By using rather large screws/bolts at the corners the device should be strong enough for human abuse. I would try 6 mm bolt size at first and move up from there if problems are found. A high grade bolt would help. The springs should have a small movement vs. their overall length and diameter for long life.

[ve7xen]

I believe the IFSC timing pads have no or very limited travel. I'm not sure what sensing mechanism is used, but since it is intended to be force-based, probably something similar to safety switch mats or pressure sensitive mats for security systems. I wonder if a typical flex sensor is sensitive enough to detect the bending of a relatively thin HDPE or similar sheet mounted in a rigid frame, but this would have nonlinear sensitivity across the pad.

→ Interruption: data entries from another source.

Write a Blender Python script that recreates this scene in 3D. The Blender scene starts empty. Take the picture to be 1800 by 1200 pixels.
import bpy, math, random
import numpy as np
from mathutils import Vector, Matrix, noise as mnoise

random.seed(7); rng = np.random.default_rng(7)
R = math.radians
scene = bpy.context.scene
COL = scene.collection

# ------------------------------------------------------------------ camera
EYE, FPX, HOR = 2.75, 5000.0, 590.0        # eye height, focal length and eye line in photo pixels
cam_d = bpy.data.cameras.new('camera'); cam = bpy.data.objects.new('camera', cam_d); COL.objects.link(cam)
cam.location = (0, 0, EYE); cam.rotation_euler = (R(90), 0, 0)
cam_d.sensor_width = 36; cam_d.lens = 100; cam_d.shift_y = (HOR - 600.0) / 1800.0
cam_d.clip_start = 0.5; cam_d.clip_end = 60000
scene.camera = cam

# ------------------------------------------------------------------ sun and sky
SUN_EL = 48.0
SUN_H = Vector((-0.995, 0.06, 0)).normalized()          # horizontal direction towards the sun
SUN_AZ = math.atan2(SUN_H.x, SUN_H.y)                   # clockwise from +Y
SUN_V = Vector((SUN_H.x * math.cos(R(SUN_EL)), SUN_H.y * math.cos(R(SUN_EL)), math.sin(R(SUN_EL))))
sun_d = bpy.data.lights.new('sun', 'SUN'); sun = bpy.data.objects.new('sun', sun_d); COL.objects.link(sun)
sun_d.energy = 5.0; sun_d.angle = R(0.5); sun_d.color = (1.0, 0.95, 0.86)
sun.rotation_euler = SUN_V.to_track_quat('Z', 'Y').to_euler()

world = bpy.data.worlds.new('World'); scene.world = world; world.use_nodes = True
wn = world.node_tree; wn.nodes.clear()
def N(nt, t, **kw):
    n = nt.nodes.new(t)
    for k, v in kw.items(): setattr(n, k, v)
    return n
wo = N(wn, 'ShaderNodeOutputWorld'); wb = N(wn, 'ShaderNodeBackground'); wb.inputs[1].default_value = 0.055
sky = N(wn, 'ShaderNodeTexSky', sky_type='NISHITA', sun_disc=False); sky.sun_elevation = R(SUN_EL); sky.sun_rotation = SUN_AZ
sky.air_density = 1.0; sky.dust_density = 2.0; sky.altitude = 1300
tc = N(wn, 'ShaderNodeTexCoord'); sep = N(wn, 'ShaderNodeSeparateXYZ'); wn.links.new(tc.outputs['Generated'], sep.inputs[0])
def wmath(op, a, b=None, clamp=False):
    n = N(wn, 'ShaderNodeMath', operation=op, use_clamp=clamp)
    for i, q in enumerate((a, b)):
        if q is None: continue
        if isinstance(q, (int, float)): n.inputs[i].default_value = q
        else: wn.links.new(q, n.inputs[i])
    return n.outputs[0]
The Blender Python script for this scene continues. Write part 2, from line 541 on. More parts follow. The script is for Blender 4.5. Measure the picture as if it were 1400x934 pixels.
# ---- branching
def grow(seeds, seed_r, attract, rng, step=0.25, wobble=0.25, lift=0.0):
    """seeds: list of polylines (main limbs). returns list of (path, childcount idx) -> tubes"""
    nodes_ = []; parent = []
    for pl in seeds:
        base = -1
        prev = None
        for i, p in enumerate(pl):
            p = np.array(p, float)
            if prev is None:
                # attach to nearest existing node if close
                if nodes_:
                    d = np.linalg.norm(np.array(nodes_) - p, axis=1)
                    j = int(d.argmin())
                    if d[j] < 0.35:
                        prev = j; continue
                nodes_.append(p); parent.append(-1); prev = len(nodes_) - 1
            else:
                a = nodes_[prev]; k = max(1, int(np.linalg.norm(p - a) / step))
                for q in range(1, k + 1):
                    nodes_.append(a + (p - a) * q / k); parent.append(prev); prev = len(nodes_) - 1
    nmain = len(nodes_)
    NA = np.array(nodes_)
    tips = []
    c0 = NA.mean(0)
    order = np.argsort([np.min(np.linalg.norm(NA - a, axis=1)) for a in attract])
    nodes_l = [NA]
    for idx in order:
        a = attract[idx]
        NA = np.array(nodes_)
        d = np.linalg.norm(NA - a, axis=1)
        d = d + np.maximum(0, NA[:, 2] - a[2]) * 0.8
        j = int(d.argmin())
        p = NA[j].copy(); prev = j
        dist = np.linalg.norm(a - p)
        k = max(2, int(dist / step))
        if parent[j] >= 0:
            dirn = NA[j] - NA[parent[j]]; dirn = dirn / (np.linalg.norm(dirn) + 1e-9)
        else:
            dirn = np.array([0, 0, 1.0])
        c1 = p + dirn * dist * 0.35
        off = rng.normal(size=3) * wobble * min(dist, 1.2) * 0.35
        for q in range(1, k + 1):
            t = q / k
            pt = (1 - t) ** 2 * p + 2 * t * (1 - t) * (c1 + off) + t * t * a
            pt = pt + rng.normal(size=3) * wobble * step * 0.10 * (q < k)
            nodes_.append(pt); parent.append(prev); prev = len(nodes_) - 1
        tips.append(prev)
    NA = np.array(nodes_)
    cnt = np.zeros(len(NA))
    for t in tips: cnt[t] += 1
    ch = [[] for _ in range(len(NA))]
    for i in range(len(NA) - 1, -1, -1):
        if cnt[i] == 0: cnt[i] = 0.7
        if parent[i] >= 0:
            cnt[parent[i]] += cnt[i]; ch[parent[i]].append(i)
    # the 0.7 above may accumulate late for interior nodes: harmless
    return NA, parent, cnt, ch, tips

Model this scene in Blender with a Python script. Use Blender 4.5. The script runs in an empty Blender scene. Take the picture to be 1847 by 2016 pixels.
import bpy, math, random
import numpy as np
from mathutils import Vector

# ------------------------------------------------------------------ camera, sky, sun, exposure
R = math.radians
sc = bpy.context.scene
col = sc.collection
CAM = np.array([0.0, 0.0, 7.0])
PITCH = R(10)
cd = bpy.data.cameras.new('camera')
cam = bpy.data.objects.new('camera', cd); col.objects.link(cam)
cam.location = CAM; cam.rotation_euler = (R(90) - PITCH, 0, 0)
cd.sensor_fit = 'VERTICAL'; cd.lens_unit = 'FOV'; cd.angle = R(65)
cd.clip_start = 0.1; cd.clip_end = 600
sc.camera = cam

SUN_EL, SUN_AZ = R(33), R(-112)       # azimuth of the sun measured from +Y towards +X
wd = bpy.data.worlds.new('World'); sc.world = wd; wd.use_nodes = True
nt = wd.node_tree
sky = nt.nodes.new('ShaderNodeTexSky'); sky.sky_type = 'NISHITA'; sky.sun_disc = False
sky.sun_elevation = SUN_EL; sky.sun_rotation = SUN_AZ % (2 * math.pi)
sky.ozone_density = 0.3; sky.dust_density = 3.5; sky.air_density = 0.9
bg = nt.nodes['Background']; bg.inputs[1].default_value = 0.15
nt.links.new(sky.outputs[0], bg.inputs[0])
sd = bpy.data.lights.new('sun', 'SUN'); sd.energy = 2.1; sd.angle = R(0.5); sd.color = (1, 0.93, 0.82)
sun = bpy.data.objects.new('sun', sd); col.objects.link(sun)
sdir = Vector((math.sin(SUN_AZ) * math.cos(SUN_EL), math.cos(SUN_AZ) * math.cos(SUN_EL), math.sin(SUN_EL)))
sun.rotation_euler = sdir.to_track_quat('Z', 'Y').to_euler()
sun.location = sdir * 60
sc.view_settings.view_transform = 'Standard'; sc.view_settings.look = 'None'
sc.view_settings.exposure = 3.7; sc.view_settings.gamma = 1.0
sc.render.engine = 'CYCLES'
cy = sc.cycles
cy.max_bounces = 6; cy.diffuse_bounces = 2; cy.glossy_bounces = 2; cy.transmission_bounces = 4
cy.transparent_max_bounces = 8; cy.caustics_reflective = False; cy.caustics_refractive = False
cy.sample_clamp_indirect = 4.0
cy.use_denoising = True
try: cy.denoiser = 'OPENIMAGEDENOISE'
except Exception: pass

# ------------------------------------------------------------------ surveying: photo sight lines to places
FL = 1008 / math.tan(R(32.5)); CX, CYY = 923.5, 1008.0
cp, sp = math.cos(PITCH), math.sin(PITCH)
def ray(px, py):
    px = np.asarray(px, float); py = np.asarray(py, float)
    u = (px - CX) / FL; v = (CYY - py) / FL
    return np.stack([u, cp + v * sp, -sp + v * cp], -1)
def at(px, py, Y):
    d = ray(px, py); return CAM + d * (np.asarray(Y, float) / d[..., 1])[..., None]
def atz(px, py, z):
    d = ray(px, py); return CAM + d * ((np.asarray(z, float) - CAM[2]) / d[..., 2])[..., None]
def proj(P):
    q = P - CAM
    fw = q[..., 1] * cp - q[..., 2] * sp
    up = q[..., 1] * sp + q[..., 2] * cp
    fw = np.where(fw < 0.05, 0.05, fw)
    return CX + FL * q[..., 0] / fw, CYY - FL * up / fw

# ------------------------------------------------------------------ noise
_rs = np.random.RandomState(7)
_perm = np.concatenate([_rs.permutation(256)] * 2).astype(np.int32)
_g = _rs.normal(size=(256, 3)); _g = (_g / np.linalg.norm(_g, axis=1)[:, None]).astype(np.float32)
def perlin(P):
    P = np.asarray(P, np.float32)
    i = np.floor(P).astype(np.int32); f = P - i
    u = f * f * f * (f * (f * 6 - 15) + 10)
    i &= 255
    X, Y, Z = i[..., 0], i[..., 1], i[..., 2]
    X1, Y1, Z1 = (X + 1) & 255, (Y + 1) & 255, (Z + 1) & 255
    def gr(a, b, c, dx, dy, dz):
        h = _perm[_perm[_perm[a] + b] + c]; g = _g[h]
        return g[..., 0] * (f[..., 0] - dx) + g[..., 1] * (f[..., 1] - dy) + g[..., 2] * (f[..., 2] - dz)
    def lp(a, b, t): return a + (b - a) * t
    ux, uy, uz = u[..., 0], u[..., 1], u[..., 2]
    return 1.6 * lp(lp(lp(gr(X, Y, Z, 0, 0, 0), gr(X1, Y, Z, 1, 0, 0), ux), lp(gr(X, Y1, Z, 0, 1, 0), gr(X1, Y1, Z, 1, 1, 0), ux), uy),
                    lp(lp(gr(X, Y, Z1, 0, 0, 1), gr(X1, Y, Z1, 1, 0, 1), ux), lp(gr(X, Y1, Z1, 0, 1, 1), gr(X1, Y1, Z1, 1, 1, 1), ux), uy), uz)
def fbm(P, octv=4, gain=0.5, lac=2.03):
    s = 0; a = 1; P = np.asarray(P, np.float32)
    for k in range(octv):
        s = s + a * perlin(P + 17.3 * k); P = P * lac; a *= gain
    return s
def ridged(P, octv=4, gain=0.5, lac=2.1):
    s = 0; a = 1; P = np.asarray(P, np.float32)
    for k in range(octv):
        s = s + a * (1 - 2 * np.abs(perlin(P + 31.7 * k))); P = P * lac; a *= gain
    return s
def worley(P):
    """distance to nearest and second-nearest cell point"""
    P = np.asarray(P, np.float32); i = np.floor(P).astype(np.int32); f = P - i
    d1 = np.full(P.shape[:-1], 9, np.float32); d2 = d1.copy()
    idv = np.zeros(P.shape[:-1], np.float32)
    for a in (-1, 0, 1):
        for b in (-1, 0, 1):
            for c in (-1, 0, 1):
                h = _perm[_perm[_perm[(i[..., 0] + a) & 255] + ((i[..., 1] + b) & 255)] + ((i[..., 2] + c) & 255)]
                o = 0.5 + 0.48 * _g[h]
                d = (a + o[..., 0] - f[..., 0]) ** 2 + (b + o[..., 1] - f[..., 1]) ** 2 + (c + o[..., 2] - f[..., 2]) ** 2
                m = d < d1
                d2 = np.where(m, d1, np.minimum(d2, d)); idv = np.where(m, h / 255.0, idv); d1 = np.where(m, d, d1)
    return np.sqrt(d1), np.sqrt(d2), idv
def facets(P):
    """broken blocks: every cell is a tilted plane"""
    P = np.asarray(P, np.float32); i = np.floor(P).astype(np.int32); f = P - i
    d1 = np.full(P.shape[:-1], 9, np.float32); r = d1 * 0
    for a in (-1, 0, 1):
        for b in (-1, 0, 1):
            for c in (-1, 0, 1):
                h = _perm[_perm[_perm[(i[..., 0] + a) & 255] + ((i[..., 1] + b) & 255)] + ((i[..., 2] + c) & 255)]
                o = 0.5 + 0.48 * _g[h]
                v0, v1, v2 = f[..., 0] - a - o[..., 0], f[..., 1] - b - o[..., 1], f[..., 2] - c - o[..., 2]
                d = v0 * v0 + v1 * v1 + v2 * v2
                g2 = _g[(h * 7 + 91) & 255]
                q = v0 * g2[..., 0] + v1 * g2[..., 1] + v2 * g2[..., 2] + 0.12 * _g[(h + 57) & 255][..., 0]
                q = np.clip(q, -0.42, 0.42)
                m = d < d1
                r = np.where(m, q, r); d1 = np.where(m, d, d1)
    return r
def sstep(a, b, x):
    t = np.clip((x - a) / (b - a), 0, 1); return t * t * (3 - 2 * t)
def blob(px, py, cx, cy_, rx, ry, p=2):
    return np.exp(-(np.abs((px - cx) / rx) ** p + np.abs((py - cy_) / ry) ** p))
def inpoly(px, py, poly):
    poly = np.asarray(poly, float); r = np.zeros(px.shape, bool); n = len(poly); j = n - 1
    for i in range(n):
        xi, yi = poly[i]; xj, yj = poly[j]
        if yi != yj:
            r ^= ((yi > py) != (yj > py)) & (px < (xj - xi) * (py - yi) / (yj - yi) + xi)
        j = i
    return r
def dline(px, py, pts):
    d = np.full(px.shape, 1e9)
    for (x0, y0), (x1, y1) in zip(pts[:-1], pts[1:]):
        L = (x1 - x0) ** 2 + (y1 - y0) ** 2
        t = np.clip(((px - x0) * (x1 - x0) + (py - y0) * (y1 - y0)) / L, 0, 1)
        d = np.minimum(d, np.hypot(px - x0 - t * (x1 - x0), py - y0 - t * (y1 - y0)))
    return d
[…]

I have seen break-beam type timing pads too, but I don't think these are compatible with the IFSC requirements.

[KeepItSimpleStupid]

Look at FSR's: https://www.tekscan.com/fsr-standard-and-custom-force-sensitive-resistors

Also look at the way a digital bathroom scale is designed.  Possibly use one, but limit the travel.

[NiHaoMike]

What about the sensors in dance gaming mats? They're specifically designed to be stomped on several times per second.

[EPAIII]

What about capacitance switches? NO moving parts! I believe there are IC for implementing them.

[rs20]

Thanks for the responses everyone. Just taking notes for myself, I noticed that the switch used at this competition (nice closeup at timestamp: https://youtu.be/hRdxL6MYv6Q?t=2443 ) does indeed have (limited) travel, and appears to have a design similar to EPAIII's description:

I would construct the button itself from a type of plastic that can withstand abuse. Nylon, for one, comes to mind. Near the four corners I would place bolts with springs around them. The bolts would enter from the rear through holes in the framework. The four springs would be selected to provide the needed resistance to support the button while allowing it to be activated by the specified force. I would have those springs inside some counterbores in either the button or the supporting frame or both. The bolts would be selected and adjusted to provide only a small amount of movement, perhaps 2 to 5 mm.